If you’ve never made espresso at home because of its complexity — making low-tech French press cold brew is an absolute pleasure. Of course, every aficionado has an opinion on which coffee to water ratio is best, which temperature is ideal to store it at and how long to steep it for optimal flavor.

As an up and coming connoisseur, our suggestion is to experiment based on these simple instructions for 16 ounces of ready-to-drink cold brew French press coffee. Adapt the proportions for your size press and remember that this is just a starting point. If the brew is too strong, cut it with water, milk or cream. To create a stronger concentrate, add more grounds.

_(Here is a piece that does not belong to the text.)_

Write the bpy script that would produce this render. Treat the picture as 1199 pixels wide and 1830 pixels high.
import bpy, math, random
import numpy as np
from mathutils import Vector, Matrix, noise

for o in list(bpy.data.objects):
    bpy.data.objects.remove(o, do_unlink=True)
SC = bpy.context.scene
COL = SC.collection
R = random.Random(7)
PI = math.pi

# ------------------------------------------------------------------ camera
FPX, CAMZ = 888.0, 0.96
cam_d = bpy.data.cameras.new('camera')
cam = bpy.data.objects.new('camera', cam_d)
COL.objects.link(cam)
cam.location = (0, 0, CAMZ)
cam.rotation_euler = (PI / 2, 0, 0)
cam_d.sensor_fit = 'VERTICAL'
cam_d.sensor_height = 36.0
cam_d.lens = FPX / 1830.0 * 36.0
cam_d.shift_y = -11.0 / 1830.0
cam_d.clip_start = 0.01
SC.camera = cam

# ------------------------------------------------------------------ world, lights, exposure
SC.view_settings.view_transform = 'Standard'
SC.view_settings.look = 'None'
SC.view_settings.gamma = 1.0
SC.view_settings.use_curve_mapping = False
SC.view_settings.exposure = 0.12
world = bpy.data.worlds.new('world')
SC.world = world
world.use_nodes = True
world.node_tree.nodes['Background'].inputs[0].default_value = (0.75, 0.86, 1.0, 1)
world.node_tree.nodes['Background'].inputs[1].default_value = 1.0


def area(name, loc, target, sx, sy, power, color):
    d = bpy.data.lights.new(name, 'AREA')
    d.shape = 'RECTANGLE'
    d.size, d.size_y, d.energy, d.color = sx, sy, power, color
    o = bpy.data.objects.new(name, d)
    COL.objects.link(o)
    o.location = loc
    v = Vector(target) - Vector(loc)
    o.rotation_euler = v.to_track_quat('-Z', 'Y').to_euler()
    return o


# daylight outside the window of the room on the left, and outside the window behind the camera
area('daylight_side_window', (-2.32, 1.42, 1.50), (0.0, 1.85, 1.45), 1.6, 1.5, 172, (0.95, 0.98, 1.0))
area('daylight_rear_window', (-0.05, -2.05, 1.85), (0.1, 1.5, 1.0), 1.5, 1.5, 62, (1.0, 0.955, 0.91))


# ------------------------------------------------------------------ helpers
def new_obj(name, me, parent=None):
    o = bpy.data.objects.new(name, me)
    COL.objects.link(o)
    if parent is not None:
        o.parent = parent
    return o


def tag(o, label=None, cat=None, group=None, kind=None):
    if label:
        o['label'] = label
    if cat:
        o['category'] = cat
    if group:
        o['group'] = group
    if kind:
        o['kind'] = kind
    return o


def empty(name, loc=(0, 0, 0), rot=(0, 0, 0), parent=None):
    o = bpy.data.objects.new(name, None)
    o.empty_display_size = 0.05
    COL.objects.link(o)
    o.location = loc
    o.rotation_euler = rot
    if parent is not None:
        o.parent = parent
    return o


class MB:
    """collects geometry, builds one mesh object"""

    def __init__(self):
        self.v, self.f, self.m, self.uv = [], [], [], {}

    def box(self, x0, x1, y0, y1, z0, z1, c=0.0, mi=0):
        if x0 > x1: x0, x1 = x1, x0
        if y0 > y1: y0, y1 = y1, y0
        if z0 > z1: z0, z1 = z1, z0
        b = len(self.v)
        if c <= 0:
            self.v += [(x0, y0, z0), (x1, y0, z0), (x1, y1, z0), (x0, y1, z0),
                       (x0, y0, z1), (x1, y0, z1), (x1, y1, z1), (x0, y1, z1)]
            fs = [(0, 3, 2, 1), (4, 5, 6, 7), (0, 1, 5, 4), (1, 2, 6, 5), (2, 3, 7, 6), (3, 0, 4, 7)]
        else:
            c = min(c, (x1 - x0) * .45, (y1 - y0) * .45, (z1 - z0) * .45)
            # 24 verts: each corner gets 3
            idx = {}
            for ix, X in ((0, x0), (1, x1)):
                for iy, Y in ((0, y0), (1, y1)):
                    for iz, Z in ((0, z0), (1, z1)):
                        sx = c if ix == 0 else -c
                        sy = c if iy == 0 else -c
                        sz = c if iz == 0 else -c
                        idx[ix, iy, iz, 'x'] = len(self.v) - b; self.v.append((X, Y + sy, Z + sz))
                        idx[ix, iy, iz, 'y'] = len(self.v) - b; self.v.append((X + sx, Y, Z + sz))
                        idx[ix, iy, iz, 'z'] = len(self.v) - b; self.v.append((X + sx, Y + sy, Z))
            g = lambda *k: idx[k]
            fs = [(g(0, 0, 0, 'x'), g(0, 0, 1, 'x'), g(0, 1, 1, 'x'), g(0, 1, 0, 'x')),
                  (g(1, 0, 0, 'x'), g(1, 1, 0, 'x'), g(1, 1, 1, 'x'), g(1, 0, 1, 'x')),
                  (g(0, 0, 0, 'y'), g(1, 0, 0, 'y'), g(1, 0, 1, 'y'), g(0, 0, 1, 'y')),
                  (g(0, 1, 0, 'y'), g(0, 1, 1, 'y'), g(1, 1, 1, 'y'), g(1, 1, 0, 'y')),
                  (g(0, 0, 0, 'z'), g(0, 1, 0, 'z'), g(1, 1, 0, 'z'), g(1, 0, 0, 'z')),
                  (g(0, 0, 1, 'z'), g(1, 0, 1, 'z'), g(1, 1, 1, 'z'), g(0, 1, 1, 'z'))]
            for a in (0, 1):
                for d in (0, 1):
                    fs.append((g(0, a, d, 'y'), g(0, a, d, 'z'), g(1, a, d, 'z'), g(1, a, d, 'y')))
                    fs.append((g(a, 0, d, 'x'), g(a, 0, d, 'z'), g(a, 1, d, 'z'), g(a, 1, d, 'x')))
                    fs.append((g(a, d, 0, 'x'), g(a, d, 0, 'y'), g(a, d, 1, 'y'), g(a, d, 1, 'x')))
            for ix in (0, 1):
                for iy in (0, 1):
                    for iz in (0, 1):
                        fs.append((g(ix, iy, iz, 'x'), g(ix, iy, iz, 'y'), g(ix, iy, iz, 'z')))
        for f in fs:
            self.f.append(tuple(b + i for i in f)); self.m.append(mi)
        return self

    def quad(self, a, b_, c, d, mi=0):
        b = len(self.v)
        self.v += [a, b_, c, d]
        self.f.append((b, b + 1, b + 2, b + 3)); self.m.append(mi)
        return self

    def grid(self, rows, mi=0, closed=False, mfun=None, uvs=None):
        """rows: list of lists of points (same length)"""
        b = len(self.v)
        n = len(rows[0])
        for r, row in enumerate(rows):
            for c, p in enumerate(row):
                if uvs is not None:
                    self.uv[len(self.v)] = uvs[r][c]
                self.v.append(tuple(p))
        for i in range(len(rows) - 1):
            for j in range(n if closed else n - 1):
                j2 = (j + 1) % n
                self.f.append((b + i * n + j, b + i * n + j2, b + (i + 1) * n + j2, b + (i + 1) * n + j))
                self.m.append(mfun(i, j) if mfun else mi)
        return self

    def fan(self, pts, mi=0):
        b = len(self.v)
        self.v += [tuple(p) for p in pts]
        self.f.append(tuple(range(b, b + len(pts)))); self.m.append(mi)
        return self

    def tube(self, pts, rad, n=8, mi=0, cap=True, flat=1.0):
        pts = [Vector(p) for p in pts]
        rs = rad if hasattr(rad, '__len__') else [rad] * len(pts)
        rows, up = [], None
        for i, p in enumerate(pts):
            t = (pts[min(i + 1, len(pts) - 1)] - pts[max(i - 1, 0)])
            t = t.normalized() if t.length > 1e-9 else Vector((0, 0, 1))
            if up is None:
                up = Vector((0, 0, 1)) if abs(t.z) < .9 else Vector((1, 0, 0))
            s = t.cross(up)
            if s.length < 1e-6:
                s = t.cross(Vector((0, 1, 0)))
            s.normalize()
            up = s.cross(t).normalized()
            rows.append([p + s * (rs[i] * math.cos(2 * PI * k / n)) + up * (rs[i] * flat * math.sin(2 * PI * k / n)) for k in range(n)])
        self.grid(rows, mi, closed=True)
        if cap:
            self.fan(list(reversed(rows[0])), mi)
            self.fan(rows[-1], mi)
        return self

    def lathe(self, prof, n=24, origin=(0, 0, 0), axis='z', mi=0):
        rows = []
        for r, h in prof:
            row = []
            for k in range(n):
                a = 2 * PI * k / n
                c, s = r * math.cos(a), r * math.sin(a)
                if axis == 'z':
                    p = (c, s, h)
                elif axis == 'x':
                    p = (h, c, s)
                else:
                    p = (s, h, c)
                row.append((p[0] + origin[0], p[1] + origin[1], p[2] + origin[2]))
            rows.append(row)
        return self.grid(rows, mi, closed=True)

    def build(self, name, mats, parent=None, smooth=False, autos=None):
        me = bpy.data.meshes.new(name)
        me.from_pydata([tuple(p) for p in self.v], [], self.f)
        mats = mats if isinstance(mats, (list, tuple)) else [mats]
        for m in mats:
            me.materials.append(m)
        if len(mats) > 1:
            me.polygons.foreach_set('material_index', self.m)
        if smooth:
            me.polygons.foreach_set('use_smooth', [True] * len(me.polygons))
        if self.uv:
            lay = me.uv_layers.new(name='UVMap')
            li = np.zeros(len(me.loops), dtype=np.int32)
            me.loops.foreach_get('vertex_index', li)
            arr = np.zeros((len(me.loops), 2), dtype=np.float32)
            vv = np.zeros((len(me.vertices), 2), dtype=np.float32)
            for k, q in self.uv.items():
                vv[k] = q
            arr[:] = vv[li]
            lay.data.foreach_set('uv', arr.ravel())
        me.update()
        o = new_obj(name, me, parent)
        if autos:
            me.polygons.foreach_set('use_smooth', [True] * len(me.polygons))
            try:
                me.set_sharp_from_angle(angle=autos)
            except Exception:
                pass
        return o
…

    1. Start with your favorite fresh, high-quality whole coffee beans.
    2. Grind enough to make 2 ounces, or 4 tablespoons, of a medium-coarse to coarse grind. Measure it carefully, and then add it to your French press.
    3. Pour 16 ounces of room temperature water over the grounds and stir it gently until all they’re all saturated. That’s a 1:8 ratio of ground coffee to water.
    4. Cover the carafe with plastic wrap — a rubber band around the top will keep it tightly sealed.
    5. Let it steep on the counter or in the refrigerator for 12 to 24 hours. The longer it sits, the more the flavor develops.
    6. Plunge and serve it as-is, over ice, or warm it in the microwave.

The beauty of cold brew is that it’s the easiest way on Earth to make coffee. Brewing it at home makes it affordable, and the process is a cinch to adapt with a little patience. It’s not necessarily a replacement for favorite brewing method — it’s just a new way of enjoying what you already love. Life’s too short to not try every type of coffee. You won’t believe what you’ve been missing.